Soos’ works included “Unified Field Theory,” “Bamboo Fly Rod Suite: Reflections on Fishing and the Geography of Grace” and 2016′s “Unpleasantries: Considerations of Difficult Questions.” He was a fellow with the National Endowment for the Humanities in 1989 and won a Flannery O’Connor Award for short fiction in 1998 for “Unified Field Theory.”

Soos was an avid cross-country skiier, biker, backpacker and all-around outdoorsman. His time in the natural world often informed his writing, including in an essay on climate change recently published in the Washington Post.

In a remembrance shared on the Nordic Ski Club of Fairbanks site, Dave Musgrave, a close friend of Soos’, wrote that he was a soft-spoken man “6′5″, skinny as a rail with huge ears, a cookie duster mustache, floppy hair and angular limbs. Sort of an Ichabod Crane guy with a baseball cap.
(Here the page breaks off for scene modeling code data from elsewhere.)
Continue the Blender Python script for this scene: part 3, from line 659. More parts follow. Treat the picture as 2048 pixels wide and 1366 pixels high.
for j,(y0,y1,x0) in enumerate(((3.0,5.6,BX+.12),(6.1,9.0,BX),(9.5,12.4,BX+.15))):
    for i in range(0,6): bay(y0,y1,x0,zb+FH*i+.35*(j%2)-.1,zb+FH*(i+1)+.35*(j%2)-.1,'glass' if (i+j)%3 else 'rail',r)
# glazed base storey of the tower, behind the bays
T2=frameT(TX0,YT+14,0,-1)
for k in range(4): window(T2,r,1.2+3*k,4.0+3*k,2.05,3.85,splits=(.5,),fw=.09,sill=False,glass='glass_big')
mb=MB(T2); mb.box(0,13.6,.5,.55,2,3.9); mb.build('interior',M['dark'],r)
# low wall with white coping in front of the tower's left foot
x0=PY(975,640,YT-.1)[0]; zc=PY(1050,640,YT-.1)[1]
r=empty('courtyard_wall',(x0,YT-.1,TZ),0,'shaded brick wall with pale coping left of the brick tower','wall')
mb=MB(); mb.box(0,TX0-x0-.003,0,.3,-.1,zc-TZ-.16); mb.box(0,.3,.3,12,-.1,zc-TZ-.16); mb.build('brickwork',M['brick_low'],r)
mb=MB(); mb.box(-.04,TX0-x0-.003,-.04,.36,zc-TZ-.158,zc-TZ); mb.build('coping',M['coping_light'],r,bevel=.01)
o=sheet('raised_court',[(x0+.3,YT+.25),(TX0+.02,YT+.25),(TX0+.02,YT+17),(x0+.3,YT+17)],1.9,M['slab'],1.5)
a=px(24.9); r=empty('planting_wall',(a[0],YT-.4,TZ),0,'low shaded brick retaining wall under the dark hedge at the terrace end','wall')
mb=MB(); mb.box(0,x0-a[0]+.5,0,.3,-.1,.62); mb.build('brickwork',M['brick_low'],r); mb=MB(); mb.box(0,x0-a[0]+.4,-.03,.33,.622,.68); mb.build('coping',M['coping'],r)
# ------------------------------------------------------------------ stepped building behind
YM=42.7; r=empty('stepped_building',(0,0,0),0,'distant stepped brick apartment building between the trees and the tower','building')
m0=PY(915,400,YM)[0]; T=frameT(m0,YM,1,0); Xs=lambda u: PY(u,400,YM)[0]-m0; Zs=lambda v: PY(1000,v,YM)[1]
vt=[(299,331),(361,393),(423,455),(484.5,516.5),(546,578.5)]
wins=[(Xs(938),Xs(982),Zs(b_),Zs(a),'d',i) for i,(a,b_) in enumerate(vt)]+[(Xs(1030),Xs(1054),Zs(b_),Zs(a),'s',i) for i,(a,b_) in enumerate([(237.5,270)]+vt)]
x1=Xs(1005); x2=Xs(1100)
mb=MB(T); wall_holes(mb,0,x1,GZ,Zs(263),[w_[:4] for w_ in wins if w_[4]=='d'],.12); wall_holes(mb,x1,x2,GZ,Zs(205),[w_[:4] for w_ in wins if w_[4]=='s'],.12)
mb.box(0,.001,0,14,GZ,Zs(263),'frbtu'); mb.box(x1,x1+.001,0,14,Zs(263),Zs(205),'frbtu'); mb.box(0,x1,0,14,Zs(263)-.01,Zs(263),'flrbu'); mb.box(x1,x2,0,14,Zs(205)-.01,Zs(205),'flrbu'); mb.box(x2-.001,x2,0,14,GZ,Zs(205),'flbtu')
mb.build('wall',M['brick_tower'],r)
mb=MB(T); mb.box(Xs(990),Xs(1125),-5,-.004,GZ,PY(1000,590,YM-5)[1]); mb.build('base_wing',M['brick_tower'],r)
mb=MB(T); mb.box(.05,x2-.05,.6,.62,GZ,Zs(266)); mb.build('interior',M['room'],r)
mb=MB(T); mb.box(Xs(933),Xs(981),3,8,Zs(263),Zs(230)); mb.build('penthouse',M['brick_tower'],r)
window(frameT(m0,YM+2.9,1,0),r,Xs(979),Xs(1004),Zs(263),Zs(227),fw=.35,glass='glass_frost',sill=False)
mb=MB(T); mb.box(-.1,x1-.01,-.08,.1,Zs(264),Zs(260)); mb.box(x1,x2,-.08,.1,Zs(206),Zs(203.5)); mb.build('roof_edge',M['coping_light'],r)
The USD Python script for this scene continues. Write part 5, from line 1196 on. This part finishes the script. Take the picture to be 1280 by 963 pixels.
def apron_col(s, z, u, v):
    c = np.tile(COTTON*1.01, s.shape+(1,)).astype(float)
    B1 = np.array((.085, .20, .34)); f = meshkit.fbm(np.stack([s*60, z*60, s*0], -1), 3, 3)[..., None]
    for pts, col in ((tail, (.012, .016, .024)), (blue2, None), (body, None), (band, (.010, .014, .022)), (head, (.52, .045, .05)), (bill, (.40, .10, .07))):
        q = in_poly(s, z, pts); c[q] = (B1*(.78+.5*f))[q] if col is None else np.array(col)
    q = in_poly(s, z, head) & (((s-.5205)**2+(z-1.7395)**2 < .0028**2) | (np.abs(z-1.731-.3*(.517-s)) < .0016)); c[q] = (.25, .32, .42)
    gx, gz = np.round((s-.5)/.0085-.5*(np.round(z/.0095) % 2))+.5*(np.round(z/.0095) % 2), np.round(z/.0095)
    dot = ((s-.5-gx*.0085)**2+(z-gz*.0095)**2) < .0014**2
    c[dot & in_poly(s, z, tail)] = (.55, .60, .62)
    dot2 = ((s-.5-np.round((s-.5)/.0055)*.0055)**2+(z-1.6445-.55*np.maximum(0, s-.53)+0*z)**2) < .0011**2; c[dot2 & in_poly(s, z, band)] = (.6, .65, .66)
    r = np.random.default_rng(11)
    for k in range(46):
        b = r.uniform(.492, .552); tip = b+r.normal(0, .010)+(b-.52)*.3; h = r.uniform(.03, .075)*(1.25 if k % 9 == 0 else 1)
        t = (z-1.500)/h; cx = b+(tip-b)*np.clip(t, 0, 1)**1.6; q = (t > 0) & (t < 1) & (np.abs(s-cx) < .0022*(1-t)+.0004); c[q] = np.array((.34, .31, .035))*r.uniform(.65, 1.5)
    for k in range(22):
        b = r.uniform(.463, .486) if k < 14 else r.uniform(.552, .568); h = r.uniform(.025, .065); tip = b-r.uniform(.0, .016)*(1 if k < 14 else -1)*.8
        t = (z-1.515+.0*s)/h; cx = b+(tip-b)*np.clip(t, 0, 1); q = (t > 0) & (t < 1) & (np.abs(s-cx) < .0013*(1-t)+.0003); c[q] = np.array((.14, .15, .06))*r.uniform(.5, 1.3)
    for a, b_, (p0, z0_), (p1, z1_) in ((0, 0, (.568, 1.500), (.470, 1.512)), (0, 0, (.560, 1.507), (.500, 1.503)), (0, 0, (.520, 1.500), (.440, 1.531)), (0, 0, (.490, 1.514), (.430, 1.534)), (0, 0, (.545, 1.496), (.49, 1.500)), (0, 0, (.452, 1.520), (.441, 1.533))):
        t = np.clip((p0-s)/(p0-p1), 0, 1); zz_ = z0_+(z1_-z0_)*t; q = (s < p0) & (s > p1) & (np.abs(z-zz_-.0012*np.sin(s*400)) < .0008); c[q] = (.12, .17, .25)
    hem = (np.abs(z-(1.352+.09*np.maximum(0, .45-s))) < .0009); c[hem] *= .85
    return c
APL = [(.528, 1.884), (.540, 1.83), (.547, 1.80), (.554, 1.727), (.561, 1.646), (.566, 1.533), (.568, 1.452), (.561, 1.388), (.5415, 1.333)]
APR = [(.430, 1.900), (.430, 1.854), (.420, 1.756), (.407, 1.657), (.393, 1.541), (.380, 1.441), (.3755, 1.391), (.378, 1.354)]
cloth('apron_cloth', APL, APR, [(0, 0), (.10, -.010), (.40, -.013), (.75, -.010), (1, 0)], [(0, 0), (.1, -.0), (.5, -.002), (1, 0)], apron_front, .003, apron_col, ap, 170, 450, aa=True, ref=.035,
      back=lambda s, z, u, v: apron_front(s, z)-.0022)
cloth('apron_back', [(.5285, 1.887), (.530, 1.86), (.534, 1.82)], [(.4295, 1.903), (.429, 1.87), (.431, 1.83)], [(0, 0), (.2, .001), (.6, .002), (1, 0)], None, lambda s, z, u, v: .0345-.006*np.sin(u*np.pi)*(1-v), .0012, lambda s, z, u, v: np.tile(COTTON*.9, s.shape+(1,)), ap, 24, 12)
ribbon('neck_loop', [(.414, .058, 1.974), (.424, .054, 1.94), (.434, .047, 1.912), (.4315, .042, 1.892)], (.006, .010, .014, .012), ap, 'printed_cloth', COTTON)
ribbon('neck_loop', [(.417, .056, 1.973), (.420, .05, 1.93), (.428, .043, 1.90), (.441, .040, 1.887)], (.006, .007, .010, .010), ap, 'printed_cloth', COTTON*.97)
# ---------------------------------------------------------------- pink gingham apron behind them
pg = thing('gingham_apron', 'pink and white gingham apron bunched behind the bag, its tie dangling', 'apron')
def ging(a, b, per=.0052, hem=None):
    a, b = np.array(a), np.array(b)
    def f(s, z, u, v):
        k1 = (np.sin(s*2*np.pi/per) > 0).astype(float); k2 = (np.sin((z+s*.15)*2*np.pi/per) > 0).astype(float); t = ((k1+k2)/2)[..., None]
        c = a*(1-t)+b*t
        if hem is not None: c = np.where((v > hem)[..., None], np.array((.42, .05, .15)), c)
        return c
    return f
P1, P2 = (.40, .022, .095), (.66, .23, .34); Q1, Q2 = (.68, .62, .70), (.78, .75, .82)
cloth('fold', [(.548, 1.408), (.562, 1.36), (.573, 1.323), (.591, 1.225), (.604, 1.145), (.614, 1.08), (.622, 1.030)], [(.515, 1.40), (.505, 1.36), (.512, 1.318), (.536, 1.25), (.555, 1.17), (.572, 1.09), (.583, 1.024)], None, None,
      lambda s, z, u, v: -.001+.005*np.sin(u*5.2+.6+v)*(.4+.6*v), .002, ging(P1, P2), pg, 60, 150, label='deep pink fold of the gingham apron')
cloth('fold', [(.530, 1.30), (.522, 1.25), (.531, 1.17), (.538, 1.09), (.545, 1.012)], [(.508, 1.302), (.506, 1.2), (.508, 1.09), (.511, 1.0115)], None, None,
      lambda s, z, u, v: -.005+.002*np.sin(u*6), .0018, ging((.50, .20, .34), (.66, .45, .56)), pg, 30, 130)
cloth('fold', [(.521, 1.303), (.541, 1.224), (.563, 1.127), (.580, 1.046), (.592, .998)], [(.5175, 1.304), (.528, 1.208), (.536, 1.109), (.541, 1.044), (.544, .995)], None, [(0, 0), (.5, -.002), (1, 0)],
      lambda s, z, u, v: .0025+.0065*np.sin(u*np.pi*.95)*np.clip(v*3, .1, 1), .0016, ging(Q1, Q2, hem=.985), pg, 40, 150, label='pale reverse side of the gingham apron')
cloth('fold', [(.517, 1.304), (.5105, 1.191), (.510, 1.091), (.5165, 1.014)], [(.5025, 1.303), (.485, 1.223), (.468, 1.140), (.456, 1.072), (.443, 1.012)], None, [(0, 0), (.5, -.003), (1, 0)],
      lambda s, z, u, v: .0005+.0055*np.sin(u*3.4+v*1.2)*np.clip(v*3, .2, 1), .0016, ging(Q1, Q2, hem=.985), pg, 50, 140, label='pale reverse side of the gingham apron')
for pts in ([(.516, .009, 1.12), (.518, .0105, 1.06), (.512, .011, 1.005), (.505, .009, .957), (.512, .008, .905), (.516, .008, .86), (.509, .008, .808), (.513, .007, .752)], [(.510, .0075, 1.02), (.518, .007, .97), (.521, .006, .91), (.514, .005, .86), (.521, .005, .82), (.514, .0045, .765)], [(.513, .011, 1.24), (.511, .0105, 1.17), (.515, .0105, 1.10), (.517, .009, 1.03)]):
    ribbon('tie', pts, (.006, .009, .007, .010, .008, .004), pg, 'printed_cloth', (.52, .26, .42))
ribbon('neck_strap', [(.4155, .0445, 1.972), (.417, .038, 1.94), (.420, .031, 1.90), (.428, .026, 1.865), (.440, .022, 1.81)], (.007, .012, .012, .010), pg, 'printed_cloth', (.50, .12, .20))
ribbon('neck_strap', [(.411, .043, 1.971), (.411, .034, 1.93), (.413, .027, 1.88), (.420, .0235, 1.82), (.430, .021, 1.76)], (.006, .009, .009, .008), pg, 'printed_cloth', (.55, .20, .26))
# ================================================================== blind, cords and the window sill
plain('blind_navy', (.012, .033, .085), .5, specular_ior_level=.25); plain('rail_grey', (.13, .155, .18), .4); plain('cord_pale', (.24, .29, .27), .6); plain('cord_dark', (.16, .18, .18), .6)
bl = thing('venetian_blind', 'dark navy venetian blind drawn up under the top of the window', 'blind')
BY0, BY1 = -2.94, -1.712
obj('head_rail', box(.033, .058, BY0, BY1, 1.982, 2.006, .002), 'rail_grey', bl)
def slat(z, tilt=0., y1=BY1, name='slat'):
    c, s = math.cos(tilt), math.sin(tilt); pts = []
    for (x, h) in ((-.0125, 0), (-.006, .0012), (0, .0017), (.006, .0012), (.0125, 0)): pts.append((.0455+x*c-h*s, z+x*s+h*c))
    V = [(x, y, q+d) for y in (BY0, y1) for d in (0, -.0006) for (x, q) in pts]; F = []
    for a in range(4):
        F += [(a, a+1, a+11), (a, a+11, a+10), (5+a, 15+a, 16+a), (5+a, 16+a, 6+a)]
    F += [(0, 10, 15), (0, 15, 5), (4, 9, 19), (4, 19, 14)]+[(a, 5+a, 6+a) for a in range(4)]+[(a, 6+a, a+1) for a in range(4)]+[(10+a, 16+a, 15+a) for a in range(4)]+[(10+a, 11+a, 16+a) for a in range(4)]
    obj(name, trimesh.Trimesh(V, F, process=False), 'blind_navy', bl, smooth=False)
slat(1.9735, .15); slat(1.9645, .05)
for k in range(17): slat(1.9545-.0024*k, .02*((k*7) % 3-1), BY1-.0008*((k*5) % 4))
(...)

...He was modest about his own accomplishments and was self-deprecating and introspective. His dry wit was incisive. His knowledge of the world of politics and pop culture was broad and deep.”

Soos was named an Alaska Writer Laureate in 2014.

“He’s simply the best teacher I’ve ever known, hands down,” Fairbanks artist and UAF professor Kes Woodward said of Soos in 2014.

“I’ve been in his classes and I’ve worked with his students at all levels. Part of his being a great teacher is his also being a great writer, you can’t separate the two.”